Sen. Tom Cotton (R–Ark.), one of the staunchest opponents of sentencing reform in the Senate, was also vocally opposed to the legislation. Cotton in fact introduced his own legislation last year to fix the sentencing disparity—by raising the penalties for powder cocaine offenses.

"If they want to eliminate the differences between the sentences, I'm perfectly willing to do that. But my proposal's a little different from theirs. They want to take down offenses for crack cocaine, I'm perfectly willing to increase sentences for powdered cocaine," Cotton said.

Cotton's position has fallen out of favor over the years, as more and more stories of people trapped under harsh mandatory minimum sentences have piled up. Take for example the case of Matthew Charles. Although he had a serious criminal record prior to his sentencing, Charles became a model inmate. He was a GED instructor and law clerk, he helped illiterate inmates decipher court documents, and he served his time without a single disciplinary infraction. Charles was released early from a 35-year mandatory minimum sentence for a crack cocaine offense because of the First Step Act of 2018, which retroactively applied the 2010 sentencing reductions.

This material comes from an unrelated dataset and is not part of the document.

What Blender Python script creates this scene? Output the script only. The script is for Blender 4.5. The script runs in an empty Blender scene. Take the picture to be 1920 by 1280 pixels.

Kevin Ring, the president of the criminal justice advocacy nonprofit FAMM, which opposes mandatory minimum sentences, called the failure to pass the EQUAL Act "shameful" and "sickening."

"Congress heard from families who have suffered the most because of this racist and indefensible disparity—and then chose to leave those people behind," Ring said in a press release. "While members of Congress fly home to spend the holidays with their families, thousands of families now face the prospect of being separated for years or even decades longer than necessary—all because of the cowardice and incompetence of our elected leaders."